Zur Hauptverhandlung am 12. Dezember 1995 erschien Christian K***** mit einem Wahlverteidiger; eine Vollmachtsvorlage desselben erfolgte zuvor nicht.

Rechtsanwalt Dr.Norbert P***** beantragte am 19. Dezember 1995 gemäß § 395 Abs 5 StPO seine Entlohnung mit S 6.048,-- für die Abholung einer Aktenabschrift und die frustrierte Wartezeit vor der Hauptverhandlung festzusetzen und dem Angeklagten deren Zahlung aufzutragen.

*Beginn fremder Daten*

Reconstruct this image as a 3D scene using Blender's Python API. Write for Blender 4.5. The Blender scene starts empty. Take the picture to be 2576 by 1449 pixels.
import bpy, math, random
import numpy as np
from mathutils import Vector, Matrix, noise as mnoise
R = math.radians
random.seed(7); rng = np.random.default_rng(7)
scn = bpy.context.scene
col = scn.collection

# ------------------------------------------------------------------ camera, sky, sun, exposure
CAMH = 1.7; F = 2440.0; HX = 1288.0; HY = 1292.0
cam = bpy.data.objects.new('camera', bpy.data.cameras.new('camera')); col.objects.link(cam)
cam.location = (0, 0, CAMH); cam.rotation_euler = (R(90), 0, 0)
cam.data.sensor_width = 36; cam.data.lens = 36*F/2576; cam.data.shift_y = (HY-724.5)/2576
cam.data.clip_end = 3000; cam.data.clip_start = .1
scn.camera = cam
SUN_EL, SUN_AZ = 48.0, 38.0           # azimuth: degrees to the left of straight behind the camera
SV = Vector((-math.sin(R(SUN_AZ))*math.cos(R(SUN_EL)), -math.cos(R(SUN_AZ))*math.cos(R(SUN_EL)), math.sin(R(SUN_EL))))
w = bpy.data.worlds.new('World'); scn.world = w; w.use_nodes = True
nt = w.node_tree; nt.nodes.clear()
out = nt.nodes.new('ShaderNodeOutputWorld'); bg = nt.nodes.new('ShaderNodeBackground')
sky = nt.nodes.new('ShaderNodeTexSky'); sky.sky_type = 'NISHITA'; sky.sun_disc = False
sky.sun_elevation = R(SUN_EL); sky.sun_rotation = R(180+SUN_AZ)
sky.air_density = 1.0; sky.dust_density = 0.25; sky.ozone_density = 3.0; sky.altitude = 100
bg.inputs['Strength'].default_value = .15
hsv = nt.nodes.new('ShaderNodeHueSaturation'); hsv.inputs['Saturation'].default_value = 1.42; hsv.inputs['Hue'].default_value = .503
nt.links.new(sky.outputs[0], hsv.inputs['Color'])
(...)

Nach zweimaliger Aufhebung eines diesbezüglich stattgebenden Beschlusses durch das Oberlandesgericht Wien mangels Rechtskraft des Beschlusses auf Beigebung eines Verteidigers gemäß § 41 Abs 3 StPO richtet sich nunmehr gegen letztgenannten eine am 6. November 1996 zur Post gegebene Beschwerde des Christian K*****.

Rechtliche Beurteilung

Diese ist rechtzeitig, da nur die Zustellung einer Beschlußausfertigung, die frei von entscheidenden Formgebrechen oder Auslassungen ist, die Frist zur Ausführung einer Beschwerde in Gang setzen kann (vgl. Mayerhofer, StPO4, § 79, E 65; SSt 14/81). Eine solche stellte aber die Erstausfertigung des angefochtenen Beschlusses, die dem Beschwerdeführer im Dezember 1995 zukam, nicht dar.

Die Beschwerde ist aber auch berechtigt, da Voraussetzung für die Fassung eines Beschlusses nach § 41 Abs 3 StPO die Aufforderung an den Beschuldigten ist, einen Verteidiger zu wählen oder die Beigebung eines Verfahrenshilfeverteidigers nach § 41 Abs 2 StPO zu beantragen. Nur im Fall der Nichtbefolgung dieser Aufforderung kann ihm von Amts wegen ein Verteidiger beigegeben werden, dessen Kosten er zu tragen hat (§ 41 Abs 3, letzter Satz, StPO). Da Christian K***** gegenständlich weder zur Wahl eines Verteidigers aufgefordert, noch ihm hiefür eine Frist gesetzt worden ist, lagen somit die angeführten gesetzlichen Bestimmungen für die Beigebung eines Amtsverteidigers nicht vor, sodaß der angefochtene Beschluß daher ersatzlos aufzuheben war.

Das Erstgericht wird nun erneut über den Antrag des Dr.Norbert P***** gemäß § 395 Abs 5 StPO zu entscheiden und dabei zu beachten haben, daß die Grundlage hiefür durch die ersatzlose Aufhebung des Beschlusses nach § 41 Abs 3 StPO entfallen ist.